Eindeutig zweitdeutig. Über etwas zu schreiben ist leicht, intelligent über etwas zu schreiben nicht. Texte die in Minuten gelesen werden, haben meist eine mehrstündige Entstehungsgeschichte hinter sich. Reputation hat man nicht, Reputation muss man sich verdienen. Neid bezeichnet das moralisch emotionale Empfinden, die Stellung anderer Personen oder Gruppen sei ungerechtfertigt. Neid ist per Definition nichts Schlechtes und kann durchaus motivieren. Jemanden aus Neid aber schlecht zu machen geht zu weit, erst Recht wenn man nicht das gesamte Bild sieht oder sehen kann. Das Internet kann ein böser und ungerechter Ort sein, muss es aber nicht.
Regel 9 – Nur weil man darüber schreibt, ist man nicht automatisch Teil der Branche.
Es gibt die Videospiel Branche, Journalisten und Konsumenten. Auch wenn die Wechselquote vom Lager der Journalisten in Richtung Branche wohl nirgends so hoch ist wie in der Videospielindustrie, sind Journalisten nie Teil der Branche. Die Symbiose zwischen Industrie und den Leuten die darüber schreiben ist zwar vergleichsweise dicht und es entstehen auch Freundschaften, wodurch man aber nicht automatisch Teil dieser Branche wird. Auch wenn Vertreter der Videospielindustrie anderes behaupten, sitzt man weder im gleichen Boot, noch vertritt man dieselben Interessen. Man lebt und arbeitet gegenseitig miteinander, ist aber keinesfalls voneinander abhängig oder angewiesen. Will man wirklich in die Branche, ist es sinnvoller sich einen Job in der Branche zu suchen als darüber zu schreiben.
Regel 10 – Es hat nie jemand gesagt, dass es einfach wird und oder man fehlerfrei sein muss.

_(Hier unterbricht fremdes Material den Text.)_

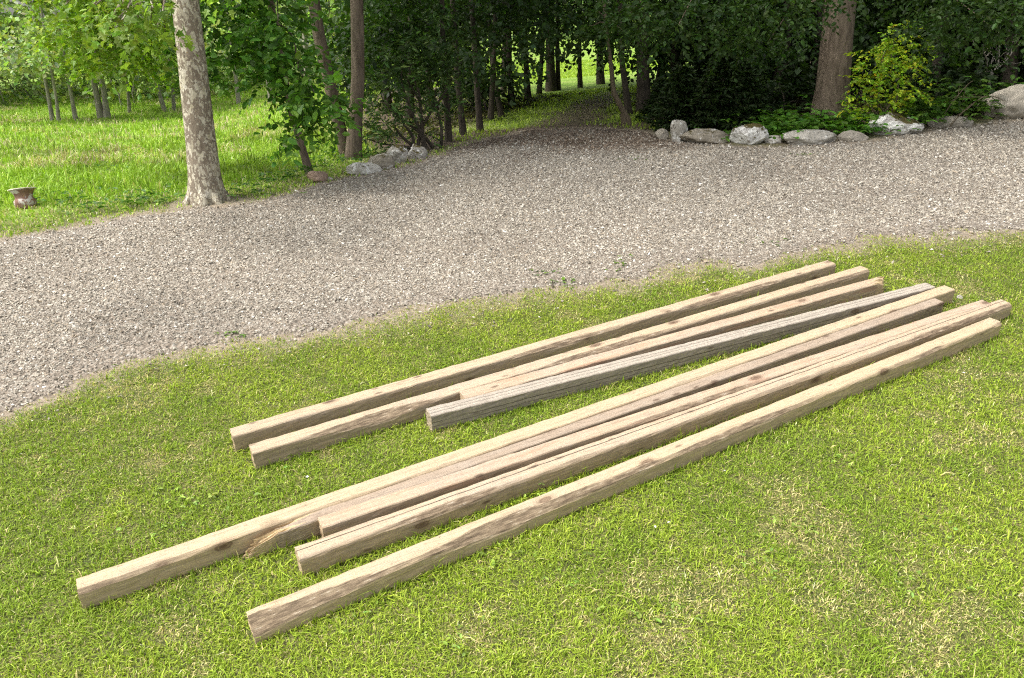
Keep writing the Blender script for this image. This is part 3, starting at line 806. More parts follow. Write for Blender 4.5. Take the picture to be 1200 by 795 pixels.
for (px, py, d, r, n) in ((75, 8, 6.2, .2, 30), (95, 30, 6.0, .2, 30), (68, 42, 6.3, .13, 14), (120, 50, 6.2, .18, 24), (150, 30, 6.3, .2, 28), (105, 70, 6.1, .11, 13), (82, 78, 6.3, .08, 7), (152, 66, 6.5, .16, 16), (178, 58, 6.6, .16, 18), (195, 25, 6.6, .22, 26), (120, -5, 6.2, .3, 34), (60, -45, 6.3, .3, 30), (110, -60, 6.2, .4, 36), (180, -40, 6.4, .3, 30), (198, 84, 6.8, .09, 7)):
    cl_far.append((pt(px, py, d), r, n))
crown_branches(tb, path, b, [c[0] for c in cl_near + cl_far], .014)
link('trunk', tb.mesh('trunk', M['plane_bark']), root)
up = [(path[-1 - k_ * 2] + rng.normal(0, .7, 3) * [1, 1, .3], .8, 40) for k_ in range(9)]
parts = [sprays([c[0] for c in cl_near], [c[1] for c in cl_near], [c[2] for c in cl_near], 6, .16, .046, 'lobed', (.17, .27, .035), .5, .7, .2),
         sprays([c[0] for c in cl_far], [c[1] for c in cl_far], [c[2] * 2 for c in cl_far], 8, .16, .036, 'lobed', (.20, .31, .025), .35, .6, .25),
         sprays([c[0] for c in up], [c[1] for c in up], [c[2] for c in up], 6, .3, .13, 'lobed', (.10, .18, .02), .3, .5)]
link('crown', leaf_mesh('crown', parts, b), root)

# leaning young tree with large leaves right of it
def broad_tree(name, label, base_px, lean_px, H, r0, bark_m, blobs, leaf, base_col, kind='oval', per=8, length=.22, sides=10, group=None, droop=.35, branch=.010, extra_stems=(), upper=True, var=.25, flat=.55, cat='tree'):
    b = at(*base_px)
    root = thing(name, b, label, cat, group)
    p2 = pt(*lean_px, b[1] + .02)
    st = stem_path(b, p2, H, 24, .02)
    tb = Tubes()
    tb.add(st - b, r0 * np.interp(st[:, 2] - b[2], [-.06, .15, .6, H], [1.35, 1.05, .95, .3]), sides, .06)
    for (q0, q1, hh, rr, frac) in extra_stems:
        s = at(*q0) if q0 else st[int(len(st) * frac)]
        s2 = pt(*q1, s[1] - .02); e = stem_path(s, s2, hh, 16, .015)
        tb.add(e - b, rr * np.interp(np.linspace(0, 1, 16), [0, .2, 1], [1.15, .95, .35]), sides, .06)
    cs = [np.asarray(pt(px, py, d)) for (px, py, d, r, n) in blobs]
    crown_branches(tb, st, b, cs[::2], branch, .4)
    link('trunk', tb.mesh('trunk', bark_m), root)
    parts = [sprays(cs, [q[3] for q in blobs], [q[4] for q in blobs], per, length, leaf, kind, base_col, droop, flat, var)]
    if upper:
        cc = [st[-1 - k_ * 2] + rng.normal(0, .6, 3) * [1, 1, .5] for k_ in range(6)]
        parts.append(sprays(cc, [.9] * 6, [45] * 6, 6, .35, .16, 'oval', base_col, .3, .5))
    link('crown', leaf_mesh('crown', parts, b), root)
    return root

def blobs_in(rows):                       # (px, py, depth, radius, twigs)
    return rows
broad_tree('young_tree', 'leaning young tree with broad green leaves beside the reddish stone', (363, 204), (338, 118), 5.5, .030, M['bark_brown'],
  [(258, 10, 6.3, .22, 32), (252, 45, 6.3, .18, 26), (265, 70, 6.3, .12, 13), (290, 25, 6.2, .22, 34), (298, 60, 6.1, .18, 26), (320, 88, 6.0, .14, 20), (326, 30, 6.0, .2, 34), (340, 75, 5.9, .15, 22), (368, 108, 5.8, .13, 20), (392, 118, 5.75, .10, 14), (355, 122, 5.8, .11, 14), (345, 142, 5.8, .08, 8), (348, 160, 5.75, .06, 5), (382, 135, 5.8, .08, 9), (310, -15, 6.2, .25, 34), (270, -40, 6.3, .35, 40), (320, -60, 6.3, .3, 36), (240, 85, 6.3, .08, 7), (355, 90, 5.85, .08, 8)],
  .06, (.085, .19, .022), 'oval', 8, .20, branch=.009)

# twin-stemmed tree
broad_tree('forked_tree', 'twin stemmed brown tree growing behind the pale rounded boulders', (414, 186), (420, 80), 8.5, .060, M['bark_brown'],
  [(350, -20, 8.2, .4, 30), (440, -25, 8.0, .4, 36), (470, 0, 7.8, .3, 30), (450, -60, 7.6, .5, 40), (385, 20, 8.3, .3, 26), (450, 30, 7.9, .2, 16), (340, -60, 7.4, .5, 34), (390, 60, 8.4, .2, 16)],
  .062, (.05, .11, .016), 'oval', 8, .2, sides=16, extra_stems=[((406, 184), (373, 38), 8.0, .050, 0)], branch=.012)

# shrubs: many stems, a broad leafy body
def shrub(name, label, base_px, blobs, leaf, col, kind='oval', per=8, length=.16, stems=7, group=None, bark_m=None, var=.25, droop=.15, flat=.5, cat='shrub', r0=.012, hue=.12):
    b = at(*base_px)
    root = thing(name, b, label, cat, group)
    cs = [pt(px, py, b[1] + dd) for (px, py, dd, r, n) in blobs]
    tb = Tubes()
    for q in range(stems):
        c = cs[q % len(cs)] + rng.normal(0, .05, 3)
        s = np.array([rng.normal(0, .06), rng.normal(0, .06), -.05])
        tb.add(curve_path(s, c - b, 9, .06, .05), np.linspace(r0, .003, 9), 6, .1)
    link('stem', tb.mesh('stem', bark_m or M['bark_dark']), root)
    link('foliage', leaf_mesh('foliage', [sprays(cs, [q[3] for q in blobs], [q[4] for q in blobs], per, length, leaf, kind, col, droop, flat, var, hue)], b), root)
    return root

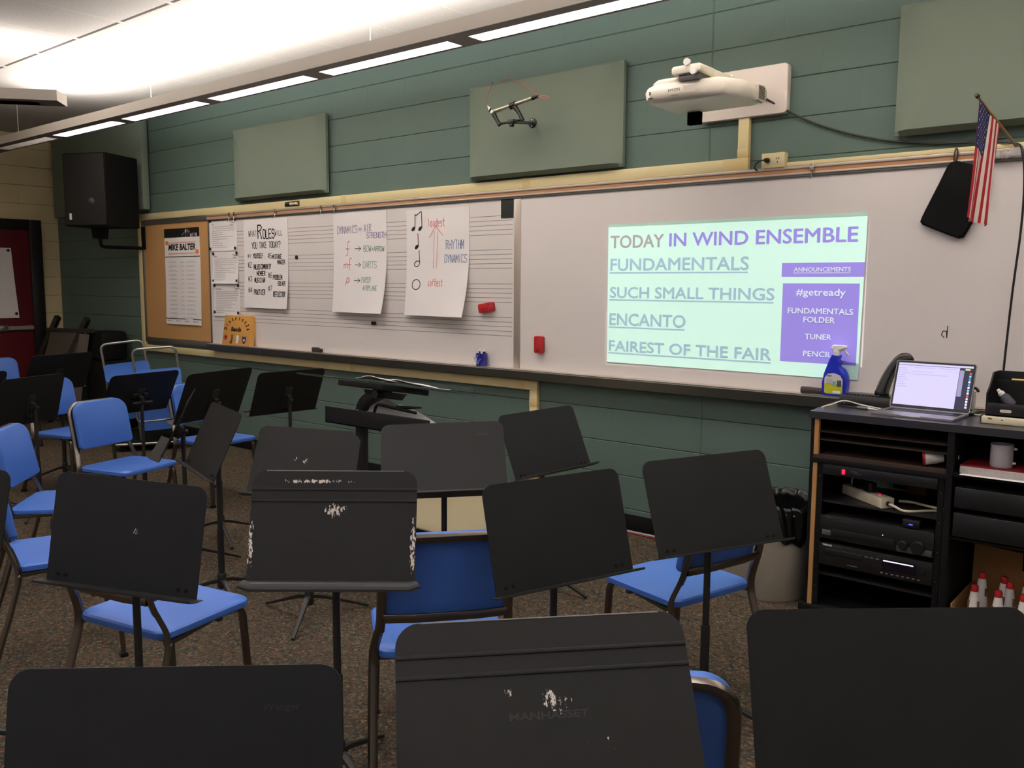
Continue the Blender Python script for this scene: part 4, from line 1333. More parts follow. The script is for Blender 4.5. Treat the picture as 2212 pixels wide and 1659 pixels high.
    for k in range(3):
        a = math.radians(legrot + 120 * k)
        dr = Vector((math.cos(a), math.sin(a), 0))
        P = [foot + dr * .012 + Vector((0, 0, .098)), foot + dr * .06 + Vector((0, 0, .088)), foot + dr * .16 + Vector((0, 0, .052)), foot + dr * .275 + Vector((0, 0, .010))]
        MB().tube(smoothline(P, 4), [1.0, 1.0, 1.0, .95, .95, .9, .85, .8, .75, .7, .65, .6, .6], BLACK, 10, flat=(.0125, .0095)).build('leg', root)
    return root


BRIGHTEDGE = mat('worn_bright_edge', (132, 126, 120), .5, metal=.4)
BRANDINK = mat('embossed_dark_lettering', (40, 39, 38), .6)
stand(1.225, -3.942, .605, 306.7, 14.3, 2.5, 'plain black music stand cut off by the lower left corner of the photo', W_BLUISH, brand='Wenger', legrot=20)
stand(1.581, -3.477, .64, 317.7, 33.6, .2, 'scuffed black music stand with two raised ridges at the bottom centre, nearest the camera', W_CHIP2, grooves=True, brand='MANHASSET', legrot=75, corner=.04)
stand(1.966, -2.992, .603, 309.1, 18.8, 1.1, 'plain black music stand filling the lower right corner in front of the cabinet', W_PLAIN, legrot=40)
stand(-.208, -3.304, .574, 299, 9.3, -3.1, 'bluish black music stand leaning left over the blue seat at lower left', W_BLUISH, legrot=10, k=0.95)
stand(.293, -2.904, .607, 310.8, 19.5, -.2, 'chipped black music stand with white bare spots and two raised ridges', W_CHIP1, grooves=True, legrot=110, corner=.04, k=0.945)
stand(-.868, -2.162, .531, 299.9, 26.5, -1.8, 'worn black music stand with a bent right corner and two peeled spots', W_CHIP3, legrot=-52, bent=True, corner=.036)
stand(-.051, -2.055, .655, 313.5, 37.1, 2.1, 'plain black music stand before the beige platform, right of the worn one', W_PLAIN, brand='Wenger', legrot=60)
stand(-.254, -1.054, .56, 348.9, 24.8, 1.7, 'plain black music stand closest to the green wall under the board seam', W_PLAIN, legrot=0)
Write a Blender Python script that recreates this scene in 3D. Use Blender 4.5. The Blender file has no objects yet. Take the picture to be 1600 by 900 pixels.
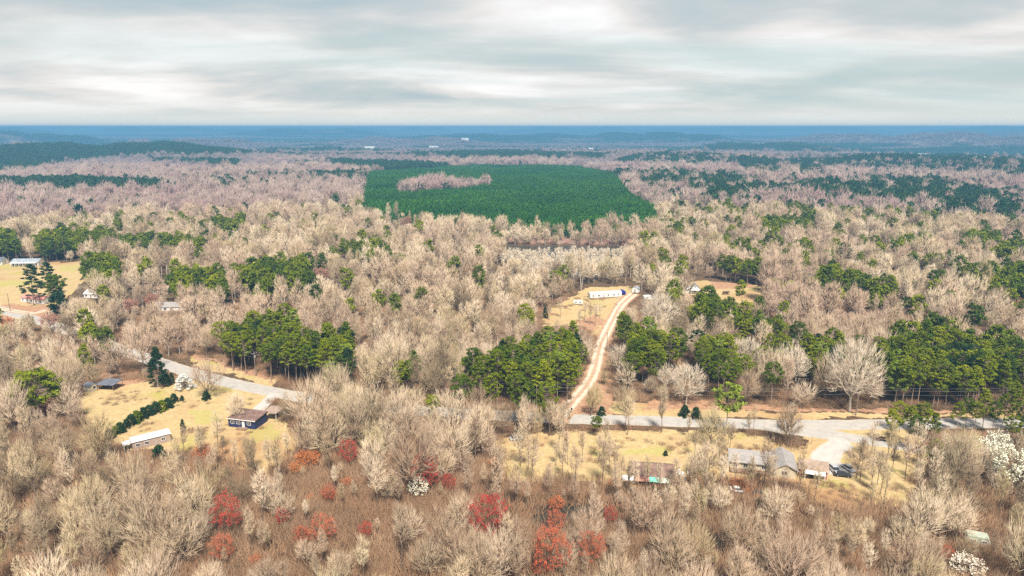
import bpy, math, random
import numpy as np
from mathutils import Vector, Matrix

# ------------------------------------------------------------------ camera, sky, sun, exposure
S = bpy.context.scene
R = math.radians
CAM_H = 100.0
PITCH = R(13.12)
F = 1081.0
cd = bpy.data.cameras.new('camera')
cam = bpy.data.objects.new('camera', cd)
S.collection.objects.link(cam)
cam.location = (0, 0, CAM_H)
cam.rotation_euler = (math.pi / 2 - PITCH, 0, 0)
cd.sensor_width = 36
cd.lens = 36 * F / 1600
cd.clip_start = 1
cd.clip_end = 60000
S.camera = cam
S.render.engine = 'CYCLES'
S.view_settings.view_transform = 'Standard'
S.view_settings.look = 'None'
S.view_settings.gamma = 1
S.view_settings.exposure = 0.86
S.cycles.use_denoising = False
S.cycles.max_bounces = 4
S.cycles.diffuse_bounces = 2
S.cycles.volume_bounces = 0
S.cycles.sample_clamp_indirect = 3
S.cycles.sample_clamp_direct = 12
S.cycles.transparent_max_bounces = 4

SUN_EL, SUN_AZ = R(55), R(168)          # azimuth measured clockwise from +Y: behind the camera, a little left
W = bpy.data.worlds.new('World')
S.world = W
W.use_nodes = True
nt = W.node_tree
nt.nodes.clear()


def N(tree, t, **kw):
    n = tree.nodes.new(t)
    for k, v in kw.items():
        setattr(n, k, v)
    return n


def math_node(tree, op, a, b=None, c=None, clamp=False):
    m = N(tree, 'ShaderNodeMath', operation=op, use_clamp=clamp)
    for i, x in enumerate((a, b, c)):
        if x is None:
            continue
        if isinstance(x, (int, float)):
            m.inputs[i].default_value = x
        else:
            tree.links.new(x, m.inputs[i])
    return m.outputs[0]


def mix_col(tree, fac, a, b, mode='MIX'):
    m = N(tree, 'ShaderNodeMix', data_type='RGBA', blend_type=mode)
    for sock, x in ((m.inputs['Factor'], fac), (m.inputs['A'], a), (m.inputs['B'], b)):
        sk = sock
        if sock.name in ('A', 'B'):
            sk = [s for s in m.inputs if s.name == sock.name and s.type == 'RGBA'][0]
        elif sock.name == 'Factor':
            sk = [s for s in m.inputs if s.name == 'Factor' and s.type == 'VALUE'][0]
        if isinstance(x, (int, float)):
            sk.default_value = x
        elif isinstance(x, tuple):
            sk.default_value = (*x, 1) if len(x) == 3 else x
        else:
            tree.links.new(x, sk)
    return [o for o in m.outputs if o.type == 'RGBA'][0]


def ramp(tree, fac, stops, interp='LINEAR'):
    r = N(tree, 'ShaderNodeValToRGB')
    r.color_ramp.interpolation = interp
    while len(r.color_ramp.elements) < len(stops):
        r.color_ramp.elements.new(0.5)
    for e, (p, c) in zip(r.color_ramp.elements, stops):
        e.position = p
        e.color = (*c, 1) if len(c) == 3 else c
    tree.links.new(fac, r.inputs['Fac'])
    return r.outputs['Color']


def noise(tree, vec, scale, detail=4, rough=0.55, dist=0.0):
    n = N(tree, 'ShaderNodeTexNoise')
    n.inputs['Scale'].default_value = scale
    n.inputs['Detail'].default_value = detail
    n.inputs['Roughness'].default_value = rough
    n.inputs['Distortion'].default_value = dist
    if vec is not None:
        tree.links.new(vec, n.inputs['Vector'])
    return n.outputs['Fac']


# a high stratus deck: noise on a flat layer seen in perspective, over the Nishita sky
sky = N(nt, 'ShaderNodeTexSky', sky_type='NISHITA', sun_disc=False, sun_elevation=SUN_EL,
        sun_rotation=SUN_AZ, air_density=1.0, dust_density=1.5, ozone_density=1.0)
tc = N(nt, 'ShaderNodeTexCoord')
sep = N(nt, 'ShaderNodeSeparateXYZ')
nt.links.new(tc.outputs['Generated'], sep.inputs[0])
zc = math_node(nt, 'ADD', math_node(nt, 'MAXIMUM', sep.outputs['Z'], 0.0), 0.125)
cx = math_node(nt, 'DIVIDE', sep.outputs['X'], zc)
cy = math_node(nt, 'DIVIDE', sep.outputs['Y'], zc)
cmb = N(nt, 'ShaderNodeCombineXYZ')
nt.links.new(math_node(nt, 'MULTIPLY', cx, 0.75), cmb.inputs[0])
nt.links.new(cy, cmb.inputs[1])
cmb.inputs[2].default_value = 6.4
n1 = noise(nt, cmb.outputs[0], 0.80, 7, 0.52, 0.3)
cmb2 = N(nt, 'ShaderNodeCombineXYZ')
nt.links.new(math_node(nt, 'MULTIPLY', cx, 0.3), cmb2.inputs[0])
nt.links.new(cy, cmb2.inputs[1])
cmb2.inputs[2].default_value = 21.3
n2 = noise(nt, cmb2.outputs[0], 0.62, 6, 0.5, 0.2)
cloud = ramp(nt, n1, [(0.33, (0.29, 0.355, 0.375)), (0.43, (0.375, 0.40, 0.405)), (0.51, (0.50, 0.485, 0.47)), (0.62, (0.64, 0.625, 0.615))])
cloud = mix_col(nt, math_node(nt, 'MULTIPLY_ADD', n2, 4.0, -2.0, clamp=True), cloud, (0.33, 0.41, 0.41))
horiz = ramp(nt, math_node(nt, 'MULTIPLY', sep.outputs['Z'], 10.0),
             [(0.0, (1, 1, 1)), (0.12, (0.85, 0.85, 0.85)), (0.38, (0, 0, 0)), (1.0, (0, 0, 0))])
cloud = mix_col(nt, horiz, cloud, (0.50, 0.51, 0.48))
skyc = mix_col(nt, 1.0, sky.outputs[0], (0.055, 0.055, 0.055), 'MULTIPLY')
cover = ramp(nt, sep.outputs['Z'], [(0.0, (.92, .92, .92)), (0.22, (.9, .9, .9)), (0.55, (.35, .35, .35)), (1.0, (.3, .3, .3))])  # cloud thinned overhead, out of view, shaped to cut fill and deepen shadows
fin = mix_col(nt, cover, skyc, cloud)
bg = N(nt, 'ShaderNodeBackground')
bg.inputs['Strength'].default_value = 0.95
nt.links.new(fin, bg.inputs['Color'])
wo = N(nt, 'ShaderNodeOutputWorld')
nt.links.new(bg.outputs[0], wo.inputs['Surface'])

sl = bpy.data.lights.new('sun', 'SUN')
sl.energy = 4.8
sl.angle = R(9)
sl.color = (1.0, 0.93, 0.83)
sun = bpy.data.objects.new('sun', sl)
S.collection.objects.link(sun)
sd = Vector((math.sin(SUN_AZ) * math.cos(SUN_EL), math.cos(SUN_AZ) * math.cos(SUN_EL), math.sin(SUN_EL)))
sun.rotation_euler = sd.to_track_quat('Z', 'Y').to_euler()

# ------------------------------------------------------------------ helpers
rng = np.random.default_rng(7)
random.seed(7)
sp_, cp_ = math.sin(PITCH), math.cos(PITCH)


def unproj(px, py, z=0.0):
    """the point at height z that lies in the direction of that pixel of the 1600x900 photograph"""
    u = (px - 800) / F
    v = (py - 450) / F
    dy = cp_ - v * sp_
    dz = -sp_ - v * cp_
    t = (z - CAM_H) / dz
    return u * t, dy * t


def proj(x, y, z):
    dz = z - CAM_H
    depth = y * cp_ - dz * sp_
    depth = np.where(np.abs(depth) < 1e-3, 1e-3, depth)
    up = y * sp_ + dz * cp_
    return 800 + F * x / depth, 450 - F * up / depth, depth


def inpoly(px, py, poly):
    px = np.asarray(px, float)
    py = np.asarray(py, float)
    c = np.zeros(px.shape, bool)
    n = len(poly)
    for i in range(n):
        x1, y1 = poly[i]
        x2, y2 = poly[(i + 1) % n]
        if y1 == y2:
            continue
        k = ((y1 > py) != (y2 > py)) & (px < (x2 - x1) * (py - y1) / (y2 - y1) + x1)
        c ^= k
    return c


def inany(px, py, polys):
    c = np.zeros(np.shape(px), bool)
    for p in polys:
        c |= inpoly(px, py, p)
    return c


def smooth(a, b, x):
    t = np.clip((x - a) / (b - a), 0, 1)
    return t * t * (3 - 2 * t)


_w = [(rng.uniform(-1, 1), rng.uniform(-1, 1), rng.uniform(0, 6.28)) for _ in range(30)]


def wav(x, y, wl, i0, n=6, ax=1.0):
    s = 0
    for i in range(i0, i0 + n):
        a, b, p = _w[i]
        s = s + np.sin((x * a * ax + y * (abs(b) + .3)) * 6.28 / wl * (0.7 + 0.12 * (i - i0)) + p)
    return s / math.sqrt(n)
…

Wenn etwas nicht funktioniert, dann sollte man es bleiben lassen. Es bringt nichts x-beliebige Inhalte rauszukotzen ohne sich auch nur irgendwie von anderen zu Unterscheiden. Es ist nicht einfach anders zu sein und es ist unmöglich fehlerfrei zu sein. Fehler passieren und falsche Entscheidungen werden getroffen. Wichtig ist, dass man diese erkennt, dazu steht und künftig vermeidet. Niemand ist perfekt und genau das macht in Wirklichkeit die Sache erst interessant und spannend.
Journalismus wird charakterisiert durch die professionelle Fremdbeobachtung und auch wenn Videospiele zumeist ein gesellschaftlich nicht relevantes Unterhaltungsmedium sind, sollte man versuchen die grundlegenden ethischen Grundsätze des Journalismus zu berücksichtigen. Gleiches gilt für Texte, Podcasts und Videos über Videospiele. Der Überlebenskampf der Printmagazine ist bereits verloren, lasst uns nicht noch einmal dieselben Fehler begehen. Die von mir aufgestellten Regeln werden die Probleme des Videospiel-Journalismus nicht lösen – aber hoffentlich ein wenig verbessern.